I am facing the most hardest decision I have ever had to make in my life, and I feel that God is not there. He has been predominately silent. I cry and pray and ask for something, but he doesn't say much. To me, He is like the angry father, waiting for me to come home so he can yell and hit me. I am angry at Him. I think this is all unfair. Last night, when my brother had stolen the money, I took a drive and cried, yelling at God. I asked Him why He had given me this family, this so-called brother, this so-called dad. I said I was angry and I hated Him for not helping or supporting me. I said that it was all not fair and that I have had enough of Him and I give up on Him. I had started smoking again because of all the stress.

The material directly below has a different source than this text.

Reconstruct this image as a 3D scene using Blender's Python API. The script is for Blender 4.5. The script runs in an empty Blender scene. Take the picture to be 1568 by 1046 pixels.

Yesterday, I went to see my best friend Anja preach at a church in the morning. She had been stressed, but when she went up there and preached, everyone was blown away and touched. The topic she was talking about was how much can you trust God, and it spoke to me deeply. She shared the story of a little girl who loved and cherished more than anything the fake pearl necklace she was given. When her dad asked her one day if she would give them to him, she couldn't. The same thing happened another time, and the next time, she took them off and gave them to her dad. Her dad, to her surprised and joy, then took out and have her real pearls. Anja went on to say, what are your pearls? Do you know that God loves you enough so that you can trust Him with them? My pearl was this man that I liked and cared about beyond anything. And no, I said to myself, I don't trust God and I don't know that he loves me.
This morning, I got an email from a friend, Gary, who I was talking to yesterday at church about my situation. He is very wise and has been married to his wife for 35 years despite their crazy and rocky marriage. This is his email:

'Hi Jenny
Great to catch up yesterday at church.(The team and myself appreciate your bubbly enthusiasm which encourages us all).I have been thinking and praying about how things are with you.I really think the sermon about the pearl necklace is very relevant to you in this situation. Its not about if this is right or wrong, it is about you trusting God . He knows best and He will give it back if good for you or give you something better in due time. I really recommend a session with Hope at the healing rooms sooner than later as sometimes something that may be meeting a strong emotional need can distort our clear thinking. God , as a loving Father wants the best for you. Please trust Him as He can gently change and heal our hearts, with our permission.
LOL Gary.'

He had also told me yesterday that he had a picture, that when we walk the narrow path, wherever we may go or wherever it may lead us, there are hand railings - and those hand railings are God's love. It was beautiful to me, because even if you mess up and go way off track, there is still something to hold onto. God's love is still there, supporting us when we can't seem to stand up and keep going.
On the drive home from church with Anja, she said she was happy for me now and has stopped labelling my situation. She said that she doesn't want to label everything as right or wrong or categorise what was happening. She said she loved that this man was romancing me and taking care of me and is excited about me. It was so refreshing to have someone share my joy about this man. All my friends and family are worried about me more than anything and dampen the happiness that this man makes me feel, when I simply want them to stop stressing and be happy for me. All I know right now is that he gives me an indescribable feeling and I miss him.

Despite this mess, I'm keeping my head up and my heart strong. I know that as long as I have God, and my friends & family, everything will be okay.